The separate House bill aims squarely at the consumer protection piece. It would extend the window for a construction defect lawsuit from six years to 10 years, and change when that clock starts, to include when the defect is actually found, not just when it should have been found.

Rep. Jennifer Bacon, a Denver Democrat, noted that the two proposals have some overlap, but aren’t necessarily in direct opposition to each other. Her bill aims at the larger housing market, while the Senate bill has more focus on condos, in particular. Affordable housing doesn’t just mean building it; it means making sure people are protected if their homes are built poorly.

“We have to be sure that, especially if we’re doing this for the attainable and affordable markets, that people — when they are the most leveraged in their lives — are able to recover if something goes wrong,” Bacon said. “We have to find a balance between all of that.”

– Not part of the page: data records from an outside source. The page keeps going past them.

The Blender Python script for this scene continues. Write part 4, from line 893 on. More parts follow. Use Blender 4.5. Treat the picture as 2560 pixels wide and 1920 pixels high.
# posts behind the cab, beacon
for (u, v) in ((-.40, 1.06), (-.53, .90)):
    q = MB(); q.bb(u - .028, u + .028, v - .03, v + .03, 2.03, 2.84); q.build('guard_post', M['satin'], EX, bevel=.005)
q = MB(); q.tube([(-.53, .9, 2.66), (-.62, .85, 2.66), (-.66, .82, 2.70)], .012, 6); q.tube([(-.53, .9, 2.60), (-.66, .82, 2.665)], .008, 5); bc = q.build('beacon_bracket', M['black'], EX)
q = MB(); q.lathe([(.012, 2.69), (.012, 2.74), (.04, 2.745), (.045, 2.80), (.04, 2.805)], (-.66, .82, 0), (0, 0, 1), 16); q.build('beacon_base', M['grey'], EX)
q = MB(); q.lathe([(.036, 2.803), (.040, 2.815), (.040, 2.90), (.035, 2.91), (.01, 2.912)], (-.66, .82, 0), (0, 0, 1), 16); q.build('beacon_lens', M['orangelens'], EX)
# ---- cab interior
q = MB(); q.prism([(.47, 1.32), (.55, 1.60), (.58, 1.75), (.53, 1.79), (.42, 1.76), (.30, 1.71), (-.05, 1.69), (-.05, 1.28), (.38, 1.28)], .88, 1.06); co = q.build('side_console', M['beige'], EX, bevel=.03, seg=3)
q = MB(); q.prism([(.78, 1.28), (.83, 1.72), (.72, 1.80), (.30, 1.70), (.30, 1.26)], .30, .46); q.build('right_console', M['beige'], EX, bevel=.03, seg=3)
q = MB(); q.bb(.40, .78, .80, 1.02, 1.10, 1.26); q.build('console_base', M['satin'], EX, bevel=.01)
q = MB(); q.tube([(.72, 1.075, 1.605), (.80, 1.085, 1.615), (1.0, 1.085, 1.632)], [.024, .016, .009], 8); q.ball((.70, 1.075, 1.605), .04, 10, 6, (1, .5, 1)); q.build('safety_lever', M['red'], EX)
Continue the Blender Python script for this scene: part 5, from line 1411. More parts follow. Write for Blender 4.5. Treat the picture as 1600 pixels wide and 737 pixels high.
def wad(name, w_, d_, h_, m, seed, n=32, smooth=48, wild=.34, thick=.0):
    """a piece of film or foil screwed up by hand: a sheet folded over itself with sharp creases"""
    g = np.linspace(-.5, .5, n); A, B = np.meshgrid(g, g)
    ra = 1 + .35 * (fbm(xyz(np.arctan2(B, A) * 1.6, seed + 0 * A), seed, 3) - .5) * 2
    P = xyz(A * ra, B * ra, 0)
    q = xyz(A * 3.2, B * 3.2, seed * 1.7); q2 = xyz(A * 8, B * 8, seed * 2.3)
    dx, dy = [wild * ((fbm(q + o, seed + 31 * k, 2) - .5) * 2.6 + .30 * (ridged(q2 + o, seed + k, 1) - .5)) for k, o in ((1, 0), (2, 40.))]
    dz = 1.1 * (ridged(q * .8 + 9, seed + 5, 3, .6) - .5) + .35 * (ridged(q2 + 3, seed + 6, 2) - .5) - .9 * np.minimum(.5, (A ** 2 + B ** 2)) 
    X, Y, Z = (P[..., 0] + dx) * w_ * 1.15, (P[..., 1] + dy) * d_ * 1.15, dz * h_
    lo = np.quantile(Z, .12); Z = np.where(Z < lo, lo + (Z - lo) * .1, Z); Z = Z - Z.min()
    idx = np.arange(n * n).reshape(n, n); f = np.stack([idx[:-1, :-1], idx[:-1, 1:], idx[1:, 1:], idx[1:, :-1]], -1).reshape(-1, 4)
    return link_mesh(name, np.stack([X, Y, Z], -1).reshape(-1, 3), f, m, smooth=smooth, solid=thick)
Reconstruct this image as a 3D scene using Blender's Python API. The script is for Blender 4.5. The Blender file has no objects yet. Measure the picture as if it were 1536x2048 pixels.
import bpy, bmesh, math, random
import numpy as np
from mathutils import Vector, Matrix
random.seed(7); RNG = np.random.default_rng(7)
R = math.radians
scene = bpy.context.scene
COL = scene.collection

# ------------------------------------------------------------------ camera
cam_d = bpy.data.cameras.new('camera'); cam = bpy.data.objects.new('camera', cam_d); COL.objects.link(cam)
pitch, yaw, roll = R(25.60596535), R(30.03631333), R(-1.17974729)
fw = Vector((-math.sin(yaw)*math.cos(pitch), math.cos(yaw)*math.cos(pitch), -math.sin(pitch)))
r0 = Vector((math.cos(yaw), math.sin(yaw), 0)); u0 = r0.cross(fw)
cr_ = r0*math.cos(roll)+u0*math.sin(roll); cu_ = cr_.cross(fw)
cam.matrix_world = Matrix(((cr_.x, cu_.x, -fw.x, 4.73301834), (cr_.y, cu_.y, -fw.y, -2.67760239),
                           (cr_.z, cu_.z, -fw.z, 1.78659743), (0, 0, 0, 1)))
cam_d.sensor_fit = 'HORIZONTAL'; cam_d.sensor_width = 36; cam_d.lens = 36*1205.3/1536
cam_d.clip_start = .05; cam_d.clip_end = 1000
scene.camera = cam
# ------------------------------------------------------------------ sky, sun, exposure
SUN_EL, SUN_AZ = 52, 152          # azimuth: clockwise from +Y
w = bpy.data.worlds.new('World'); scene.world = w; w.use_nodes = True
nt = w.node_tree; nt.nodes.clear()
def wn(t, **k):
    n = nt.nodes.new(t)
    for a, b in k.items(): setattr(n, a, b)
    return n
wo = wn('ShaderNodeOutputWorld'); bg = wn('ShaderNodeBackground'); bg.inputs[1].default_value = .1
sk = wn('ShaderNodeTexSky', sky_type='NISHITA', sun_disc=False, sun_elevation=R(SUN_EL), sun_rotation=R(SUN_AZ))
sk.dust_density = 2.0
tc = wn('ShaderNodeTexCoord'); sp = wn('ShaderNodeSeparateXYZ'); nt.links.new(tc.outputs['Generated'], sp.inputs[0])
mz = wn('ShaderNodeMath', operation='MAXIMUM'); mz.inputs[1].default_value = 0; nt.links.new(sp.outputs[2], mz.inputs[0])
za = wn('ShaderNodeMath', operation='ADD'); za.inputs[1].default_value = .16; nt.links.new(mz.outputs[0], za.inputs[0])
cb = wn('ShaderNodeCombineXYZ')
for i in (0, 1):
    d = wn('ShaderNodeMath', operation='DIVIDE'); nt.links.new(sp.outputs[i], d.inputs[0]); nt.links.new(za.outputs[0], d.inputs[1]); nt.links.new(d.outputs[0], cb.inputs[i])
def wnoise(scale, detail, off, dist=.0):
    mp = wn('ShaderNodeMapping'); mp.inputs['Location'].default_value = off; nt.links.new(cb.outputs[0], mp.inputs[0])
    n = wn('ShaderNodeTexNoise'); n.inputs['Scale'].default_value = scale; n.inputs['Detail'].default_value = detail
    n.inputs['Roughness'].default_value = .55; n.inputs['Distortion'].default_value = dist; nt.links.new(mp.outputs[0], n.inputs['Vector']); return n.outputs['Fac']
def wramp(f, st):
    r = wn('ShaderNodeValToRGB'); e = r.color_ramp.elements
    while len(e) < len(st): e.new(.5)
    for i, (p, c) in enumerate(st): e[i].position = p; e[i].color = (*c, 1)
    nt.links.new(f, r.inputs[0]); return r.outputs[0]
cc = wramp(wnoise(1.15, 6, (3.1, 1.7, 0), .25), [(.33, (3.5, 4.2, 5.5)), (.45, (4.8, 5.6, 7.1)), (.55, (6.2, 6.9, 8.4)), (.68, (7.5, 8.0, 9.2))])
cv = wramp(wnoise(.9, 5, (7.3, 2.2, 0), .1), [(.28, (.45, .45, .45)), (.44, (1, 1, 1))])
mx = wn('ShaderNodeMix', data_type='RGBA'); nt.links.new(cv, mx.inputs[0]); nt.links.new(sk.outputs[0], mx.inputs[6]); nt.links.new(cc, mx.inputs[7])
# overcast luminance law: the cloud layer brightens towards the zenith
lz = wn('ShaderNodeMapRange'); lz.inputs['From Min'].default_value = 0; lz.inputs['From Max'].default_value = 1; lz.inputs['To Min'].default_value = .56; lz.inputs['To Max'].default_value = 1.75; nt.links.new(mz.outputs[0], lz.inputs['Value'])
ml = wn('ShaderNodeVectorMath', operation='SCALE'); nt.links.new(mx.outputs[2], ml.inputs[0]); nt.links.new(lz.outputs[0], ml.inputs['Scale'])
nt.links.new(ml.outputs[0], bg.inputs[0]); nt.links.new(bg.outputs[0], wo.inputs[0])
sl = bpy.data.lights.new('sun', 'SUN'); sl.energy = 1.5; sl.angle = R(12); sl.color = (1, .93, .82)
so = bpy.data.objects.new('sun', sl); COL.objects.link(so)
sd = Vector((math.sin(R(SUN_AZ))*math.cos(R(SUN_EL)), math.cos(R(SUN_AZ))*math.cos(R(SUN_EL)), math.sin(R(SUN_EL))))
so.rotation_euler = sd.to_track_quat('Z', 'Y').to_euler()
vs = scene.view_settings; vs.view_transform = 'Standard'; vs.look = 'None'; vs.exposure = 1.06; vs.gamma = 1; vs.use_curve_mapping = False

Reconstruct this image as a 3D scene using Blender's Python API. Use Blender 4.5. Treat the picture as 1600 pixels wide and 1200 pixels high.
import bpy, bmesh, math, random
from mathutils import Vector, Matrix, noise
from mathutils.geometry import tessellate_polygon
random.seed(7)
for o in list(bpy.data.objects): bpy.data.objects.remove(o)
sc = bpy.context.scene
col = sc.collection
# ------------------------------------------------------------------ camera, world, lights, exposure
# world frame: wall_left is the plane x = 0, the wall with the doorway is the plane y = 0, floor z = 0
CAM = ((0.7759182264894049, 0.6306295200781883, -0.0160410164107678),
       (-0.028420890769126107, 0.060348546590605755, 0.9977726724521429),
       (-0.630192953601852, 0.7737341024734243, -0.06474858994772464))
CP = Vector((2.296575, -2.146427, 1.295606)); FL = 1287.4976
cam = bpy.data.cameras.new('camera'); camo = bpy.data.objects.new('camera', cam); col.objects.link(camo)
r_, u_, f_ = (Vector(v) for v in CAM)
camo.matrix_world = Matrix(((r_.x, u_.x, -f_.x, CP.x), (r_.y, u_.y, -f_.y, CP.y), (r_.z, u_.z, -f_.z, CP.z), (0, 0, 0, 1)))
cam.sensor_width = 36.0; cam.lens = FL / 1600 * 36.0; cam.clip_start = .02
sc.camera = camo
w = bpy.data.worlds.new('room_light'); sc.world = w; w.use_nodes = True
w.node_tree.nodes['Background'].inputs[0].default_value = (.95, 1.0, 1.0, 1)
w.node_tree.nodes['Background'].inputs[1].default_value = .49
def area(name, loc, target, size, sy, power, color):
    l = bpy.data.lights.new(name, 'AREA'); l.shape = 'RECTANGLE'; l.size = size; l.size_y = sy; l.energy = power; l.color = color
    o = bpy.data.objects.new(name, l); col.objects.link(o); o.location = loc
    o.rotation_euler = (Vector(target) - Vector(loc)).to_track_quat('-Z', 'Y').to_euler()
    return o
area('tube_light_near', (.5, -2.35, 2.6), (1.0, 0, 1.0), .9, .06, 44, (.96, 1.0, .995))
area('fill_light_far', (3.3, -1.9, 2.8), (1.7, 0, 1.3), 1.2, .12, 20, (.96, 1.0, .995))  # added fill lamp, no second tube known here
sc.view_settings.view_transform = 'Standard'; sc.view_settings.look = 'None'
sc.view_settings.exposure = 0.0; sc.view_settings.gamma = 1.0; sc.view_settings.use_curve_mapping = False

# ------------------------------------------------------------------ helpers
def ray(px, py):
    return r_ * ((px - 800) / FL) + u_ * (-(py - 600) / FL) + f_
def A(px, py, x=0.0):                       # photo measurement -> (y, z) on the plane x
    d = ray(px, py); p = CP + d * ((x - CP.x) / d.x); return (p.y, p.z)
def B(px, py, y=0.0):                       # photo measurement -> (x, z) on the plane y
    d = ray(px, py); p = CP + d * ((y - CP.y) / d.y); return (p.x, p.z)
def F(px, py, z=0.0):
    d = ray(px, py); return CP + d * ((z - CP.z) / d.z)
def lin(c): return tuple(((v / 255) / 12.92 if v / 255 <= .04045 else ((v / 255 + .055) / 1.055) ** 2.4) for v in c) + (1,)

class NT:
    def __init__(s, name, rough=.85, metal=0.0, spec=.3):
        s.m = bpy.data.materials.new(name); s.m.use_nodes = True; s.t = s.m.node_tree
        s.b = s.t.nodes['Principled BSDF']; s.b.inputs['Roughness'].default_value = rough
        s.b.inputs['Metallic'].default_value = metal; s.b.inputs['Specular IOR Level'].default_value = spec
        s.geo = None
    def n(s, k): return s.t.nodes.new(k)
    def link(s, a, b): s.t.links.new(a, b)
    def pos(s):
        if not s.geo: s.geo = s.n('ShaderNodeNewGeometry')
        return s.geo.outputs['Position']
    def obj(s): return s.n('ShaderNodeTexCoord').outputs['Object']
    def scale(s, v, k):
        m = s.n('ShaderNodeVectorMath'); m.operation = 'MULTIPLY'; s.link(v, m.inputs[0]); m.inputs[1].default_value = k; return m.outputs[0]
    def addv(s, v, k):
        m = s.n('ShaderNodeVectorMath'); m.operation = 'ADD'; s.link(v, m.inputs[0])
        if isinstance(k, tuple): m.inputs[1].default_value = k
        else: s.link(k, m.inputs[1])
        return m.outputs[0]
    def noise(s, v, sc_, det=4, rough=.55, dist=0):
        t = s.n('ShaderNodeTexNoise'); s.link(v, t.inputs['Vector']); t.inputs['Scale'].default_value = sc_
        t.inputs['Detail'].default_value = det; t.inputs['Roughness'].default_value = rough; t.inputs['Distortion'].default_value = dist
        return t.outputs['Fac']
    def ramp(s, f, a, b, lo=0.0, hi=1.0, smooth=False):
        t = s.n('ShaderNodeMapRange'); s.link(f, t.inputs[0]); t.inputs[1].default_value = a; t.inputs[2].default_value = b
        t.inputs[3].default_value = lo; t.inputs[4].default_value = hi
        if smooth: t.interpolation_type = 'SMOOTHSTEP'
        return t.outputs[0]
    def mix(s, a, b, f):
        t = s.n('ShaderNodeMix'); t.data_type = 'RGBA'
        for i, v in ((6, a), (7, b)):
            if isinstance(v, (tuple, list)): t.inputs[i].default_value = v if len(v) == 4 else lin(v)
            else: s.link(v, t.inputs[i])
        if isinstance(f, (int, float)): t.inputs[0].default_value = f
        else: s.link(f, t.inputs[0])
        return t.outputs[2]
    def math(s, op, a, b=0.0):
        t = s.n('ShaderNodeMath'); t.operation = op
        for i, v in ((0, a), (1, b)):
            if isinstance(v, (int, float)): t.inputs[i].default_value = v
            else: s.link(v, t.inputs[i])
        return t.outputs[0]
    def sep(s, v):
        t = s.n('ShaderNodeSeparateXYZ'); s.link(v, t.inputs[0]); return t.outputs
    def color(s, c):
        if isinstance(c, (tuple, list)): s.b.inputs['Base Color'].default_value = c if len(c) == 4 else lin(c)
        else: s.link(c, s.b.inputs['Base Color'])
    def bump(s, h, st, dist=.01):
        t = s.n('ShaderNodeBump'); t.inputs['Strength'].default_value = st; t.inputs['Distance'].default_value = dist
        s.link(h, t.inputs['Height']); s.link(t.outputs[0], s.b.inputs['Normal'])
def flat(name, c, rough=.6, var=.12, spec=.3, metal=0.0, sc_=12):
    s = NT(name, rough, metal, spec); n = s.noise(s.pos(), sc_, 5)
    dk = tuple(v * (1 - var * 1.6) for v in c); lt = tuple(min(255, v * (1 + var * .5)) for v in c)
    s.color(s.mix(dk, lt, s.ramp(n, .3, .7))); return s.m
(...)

That’s the position Miller, the Erie homeowner, finds herself in: What good is new building if the homes aren’t inhabitable?

“It doesn’t make sense to build houses that are inflated in costs and have these defects,” Miller said. “Because then all it does is create all these empty houses.”

Backers of Bacon’s bill see it as encouraging builders to take stronger responsibility for their work — and they fear the Senate bill has the opposite effect by giving them more outs for bad building. Jonathan Harris, chair of the advocacy group Build Our Homes Right, has spent 20 years fighting for stronger consumer protections, starting with his own long legal battle over problems with his condo in Denver’s Five Points neighborhood.

“There’s a lot of good builders out there,” Harris said. “The problem, really, is the few unscrupulous builders that are giving more of them a bad name. If they just stood behind their work, this wouldn’t be an issue.”